TASK PROMPT ::
Word for word, repeat the entries, minus the pictures.

MATERIALS PROVIDED ::
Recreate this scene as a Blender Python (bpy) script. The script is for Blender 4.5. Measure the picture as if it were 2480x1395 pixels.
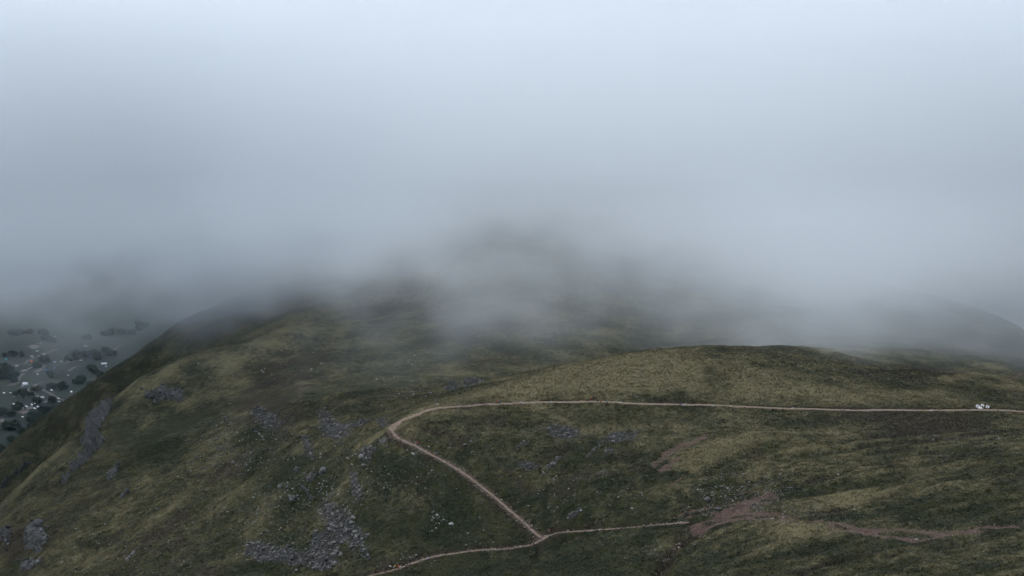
import bpy, bmesh, math, random
import numpy as np
from mathutils import Vector, Matrix

for o in list(bpy.data.objects):
    bpy.data.objects.remove(o)
SC = bpy.context.scene
COL = SC.collection
R = math.radians
random.seed(7)
RNG = np.random.default_rng(7)
EYE = 720.0                      # metres above the valley floor

# ---------------------------------------------------------------- camera, sky, sun, exposure
F_PX = 4000.0
PITCH = math.atan((697.5 - 250) / F_PX)
cam_d = bpy.data.cameras.new("camera")
cam = bpy.data.objects.new("camera", cam_d)
COL.objects.link(cam)
cam.location = (0, 0, EYE)
cam.rotation_euler = (R(90) - PITCH, 0, 0)
cam_d.sensor_width = 36.0
cam_d.lens = 36.0 * F_PX / 2480.0
cam_d.clip_start = 1.0
cam_d.clip_end = 40000.0
SC.camera = cam

SUN_EL, SUN_AZ = R(42), R(-72)    # azimuth measured from +Y (the view) towards +X
OVERCAST = 10.8
world = bpy.data.worlds.new("World")
SC.world = world
world.use_nodes = True
wn = world.node_tree
bg = wn.nodes["Background"]
sky = wn.nodes.new("ShaderNodeTexSky")
sky.sky_type = 'NISHITA'
sky.sun_disc = False
sky.sun_elevation = SUN_EL
sky.sun_rotation = SUN_AZ
sky.altitude = 800
sky.air_density = 1.0
sky.dust_density = 1.0
sky.ozone_density = 2.0
# an overcast deck over that sky: brighter overhead than at the horizon, a soft glow round the veiled sun
def WN(kind, **kw):
    n = wn.nodes.new(kind)
    for k, v in kw.items(): setattr(n, k, v)
    return n
def WM(op, a, b=None):
    n = WN("ShaderNodeMath", operation=op)
    for k, x in enumerate((a, b)):
        if x is None: continue
        if isinstance(x, (int, float)): n.inputs[k].default_value = x
        else: wn.links.new(x, n.inputs[k])
    return n.outputs[0]
wdir = WN("ShaderNodeTexCoord").outputs["Generated"]
wsep = WN("ShaderNodeSeparateXYZ"); wn.links.new(wdir, wsep.inputs[0])
wdot = WN("ShaderNodeVectorMath", operation='DOT_PRODUCT'); wn.links.new(wdir, wdot.inputs[0])
wdot.inputs[1].default_value = (math.sin(SUN_AZ) * math.cos(SUN_EL), math.cos(SUN_AZ) * math.cos(SUN_EL), math.sin(SUN_EL))
deck = WM('MULTIPLY_ADD', WM('MAXIMUM', wsep.outputs[2], 0.0), 0.9); deck.node.inputs[2].default_value = 0.75
glow = WM('POWER', WM('MAXIMUM', wdot.outputs["Value"], 0.0), 6.0)
deck = WM('ADD', deck, WM('MULTIPLY', glow, 0.35))
deck = WM('MULTIPLY', deck, OVERCAST)
wtint = WN("ShaderNodeMix", data_type='RGBA', blend_type='MULTIPLY'); wtint.inputs[0].default_value = 1.0
wn.links.new(deck, wtint.inputs[6]); wtint.inputs[7].default_value = (0.86, 0.96, 1.10, 1)
wmix = WN("ShaderNodeMix", data_type='RGBA'); wmix.inputs[0].default_value = 0.88
wn.links.new(sky.outputs[0], wmix.inputs[6]); wn.links.new(wtint.outputs[2], wmix.inputs[7])
wn.links.new(wmix.outputs[2], bg.inputs[0])
bg.inputs[1].default_value = 0.055

sun_d = bpy.data.lights.new("sun", 'SUN')
sun_d.energy = 1.15
sun_d.angle = R(12)
sun_d.color = (1.0, 0.95, 0.88)
sun = bpy.data.objects.new("sun", sun_d)
COL.objects.link(sun)
_sd = Vector((math.sin(SUN_AZ) * math.cos(SUN_EL), math.cos(SUN_AZ) * math.cos(SUN_EL), math.sin(SUN_EL)))
sun.rotation_euler = _sd.to_track_quat('Z', 'Y').to_euler()
sun.location = (0, 0, EYE + 400)

SC.view_settings.view_transform = 'Standard'
SC.view_settings.look = 'None'
SC.view_settings.exposure = 0.62
SC.view_settings.gamma = 1.0
SC.view_settings.use_curve_mapping = False
SC.render.engine = 'CYCLES'
SC.cycles.max_bounces = 6
SC.cycles.diffuse_bounces = 2
SC.cycles.glossy_bounces = 1
SC.cycles.transmission_bounces = 1
SC.cycles.volume_bounces = 4
SC.cycles.transparent_max_bounces = 4
SC.cycles.volume_max_steps = 256
SC.cycles.volume_step_rate = 1.0
SC.cycles.use_denoising = True
SC.cycles.use_adaptive_sampling = True
SC.cycles.adaptive_threshold = 0.05
SC.cycles.adaptive_min_samples = 16
SC.render.use_persistent_data = False

# ---------------------------------------------------------------- helpers
def link(o, parent=None):
    COL.objects.link(o)
    if parent is not None:
        o.parent = parent
    return o

def tag(o, label=None, cat=None, group=None, kind=None):
    if label: o["label"] = label
    if cat: o["category"] = cat
    if group: o["group"] = group
    if kind: o["kind"] = kind
    return o

def mesh_obj(name, verts, faces, mat, parent=None, smooth=False):
    me = bpy.data.meshes.new(name)
    me.from_pydata([tuple(v) for v in verts], [], [tuple(f) for f in faces])
    if mat: me.materials.append(mat)
    if smooth: me.polygons.foreach_set("use_smooth", [True] * len(me.polygons))
    me.update()
    return link(bpy.data.objects.new(name, me), parent)

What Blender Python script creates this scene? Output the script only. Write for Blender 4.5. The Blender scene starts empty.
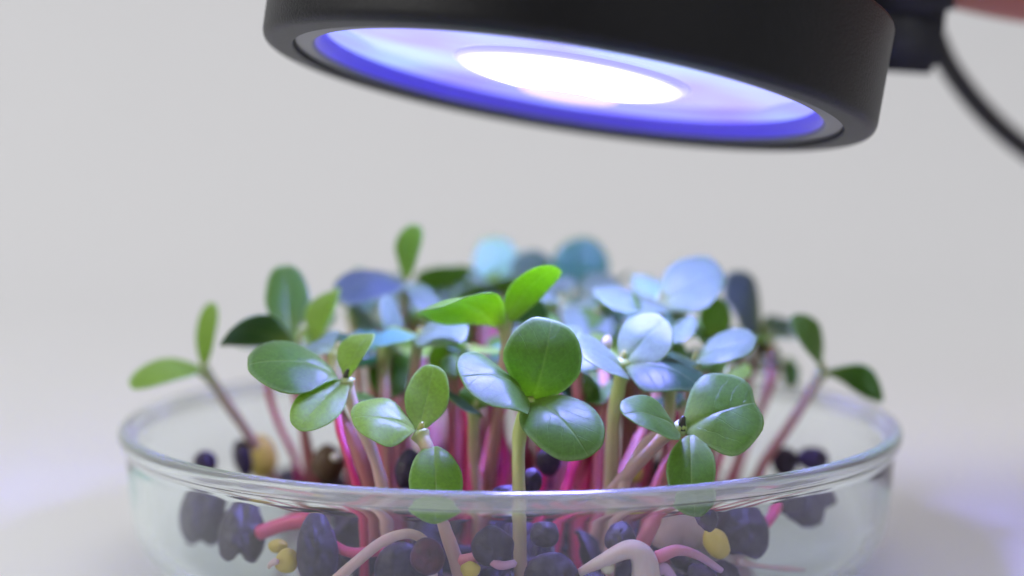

TASK RESULT ::
Recreate this scene as a Blender Python (bpy) script. The script is for Blender 4.5. Measure the picture as if it were 2480x1395 pixels.
import bpy, bmesh, math, random
import numpy as np
from mathutils import Vector, Matrix

for o in list(bpy.data.objects):
    bpy.data.objects.remove(o)
SC = bpy.context.scene
COL = SC.collection
R = math.radians
random.seed(7)
RNG = np.random.default_rng(7)
EYE = 720.0                      # metres above the valley floor

# ---------------------------------------------------------------- camera, sky, sun, exposure
F_PX = 4000.0
PITCH = math.atan((697.5 - 250) / F_PX)
cam_d = bpy.data.cameras.new("camera")
cam = bpy.data.objects.new("camera", cam_d)
COL.objects.link(cam)
cam.location = (0, 0, EYE)
cam.rotation_euler = (R(90) - PITCH, 0, 0)
cam_d.sensor_width = 36.0
cam_d.lens = 36.0 * F_PX / 2480.0
cam_d.clip_start = 1.0
cam_d.clip_end = 40000.0
SC.camera = cam

SUN_EL, SUN_AZ = R(42), R(-72)    # azimuth measured from +Y (the view) towards +X
OVERCAST = 10.8
world = bpy.data.worlds.new("World")
SC.world = world
world.use_nodes = True
wn = world.node_tree
bg = wn.nodes["Background"]
sky = wn.nodes.new("ShaderNodeTexSky")
sky.sky_type = 'NISHITA'
sky.sun_disc = False
sky.sun_elevation = SUN_EL
sky.sun_rotation = SUN_AZ
sky.altitude = 800
sky.air_density = 1.0
sky.dust_density = 1.0
sky.ozone_density = 2.0
# an overcast deck over that sky: brighter overhead than at the horizon, a soft glow round the veiled sun
def WN(kind, **kw):
    n = wn.nodes.new(kind)
    for k, v in kw.items(): setattr(n, k, v)
    return n
def WM(op, a, b=None):
    n = WN("ShaderNodeMath", operation=op)
    for k, x in enumerate((a, b)):
        if x is None: continue
        if isinstance(x, (int, float)): n.inputs[k].default_value = x
        else: wn.links.new(x, n.inputs[k])
    return n.outputs[0]
wdir = WN("ShaderNodeTexCoord").outputs["Generated"]
wsep = WN("ShaderNodeSeparateXYZ"); wn.links.new(wdir, wsep.inputs[0])
wdot = WN("ShaderNodeVectorMath", operation='DOT_PRODUCT'); wn.links.new(wdir, wdot.inputs[0])
wdot.inputs[1].default_value = (math.sin(SUN_AZ) * math.cos(SUN_EL), math.cos(SUN_AZ) * math.cos(SUN_EL), math.sin(SUN_EL))
deck = WM('MULTIPLY_ADD', WM('MAXIMUM', wsep.outputs[2], 0.0), 0.9); deck.node.inputs[2].default_value = 0.75
glow = WM('POWER', WM('MAXIMUM', wdot.outputs["Value"], 0.0), 6.0)
deck = WM('ADD', deck, WM('MULTIPLY', glow, 0.35))
deck = WM('MULTIPLY', deck, OVERCAST)
wtint = WN("ShaderNodeMix", data_type='RGBA', blend_type='MULTIPLY'); wtint.inputs[0].default_value = 1.0
wn.links.new(deck, wtint.inputs[6]); wtint.inputs[7].default_value = (0.86, 0.96, 1.10, 1)
wmix = WN("ShaderNodeMix", data_type='RGBA'); wmix.inputs[0].default_value = 0.88
wn.links.new(sky.outputs[0], wmix.inputs[6]); wn.links.new(wtint.outputs[2], wmix.inputs[7])
wn.links.new(wmix.outputs[2], bg.inputs[0])
bg.inputs[1].default_value = 0.055

sun_d = bpy.data.lights.new("sun", 'SUN')
sun_d.energy = 1.15
sun_d.angle = R(12)
sun_d.color = (1.0, 0.95, 0.88)
sun = bpy.data.objects.new("sun", sun_d)
COL.objects.link(sun)
_sd = Vector((math.sin(SUN_AZ) * math.cos(SUN_EL), math.cos(SUN_AZ) * math.cos(SUN_EL), math.sin(SUN_EL)))
sun.rotation_euler = _sd.to_track_quat('Z', 'Y').to_euler()
sun.location = (0, 0, EYE + 400)

SC.view_settings.view_transform = 'Standard'
SC.view_settings.look = 'None'
SC.view_settings.exposure = 0.62
SC.view_settings.gamma = 1.0
SC.view_settings.use_curve_mapping = False
SC.render.engine = 'CYCLES'
SC.cycles.max_bounces = 6
SC.cycles.diffuse_bounces = 2
SC.cycles.glossy_bounces = 1
SC.cycles.transmission_bounces = 1
SC.cycles.volume_bounces = 4
SC.cycles.transparent_max_bounces = 4
SC.cycles.volume_max_steps = 256
SC.cycles.volume_step_rate = 1.0
SC.cycles.use_denoising = True
SC.cycles.use_adaptive_sampling = True
SC.cycles.adaptive_threshold = 0.05
SC.cycles.adaptive_min_samples = 16
SC.render.use_persistent_data = False

# ---------------------------------------------------------------- helpers
def link(o, parent=None):
    COL.objects.link(o)
    if parent is not None:
        o.parent = parent
    return o

def tag(o, label=None, cat=None, group=None, kind=None):
    if label: o["label"] = label
    if cat: o["category"] = cat
    if group: o["group"] = group
    if kind: o["kind"] = kind
    return o

def mesh_obj(name, verts, faces, mat, parent=None, smooth=False):
    me = bpy.data.meshes.new(name)
    me.from_pydata([tuple(v) for v in verts], [], [tuple(f) for f in faces])
    if mat: me.materials.append(mat)
    if smooth: me.polygons.foreach_set("use_smooth", [True] * len(me.polygons))
    me.update()
    return link(bpy.data.objects.new(name, me), parent)

What Blender Python script creates this scene? Output the script only. Write for Blender 4.5. The Blender scene starts empty.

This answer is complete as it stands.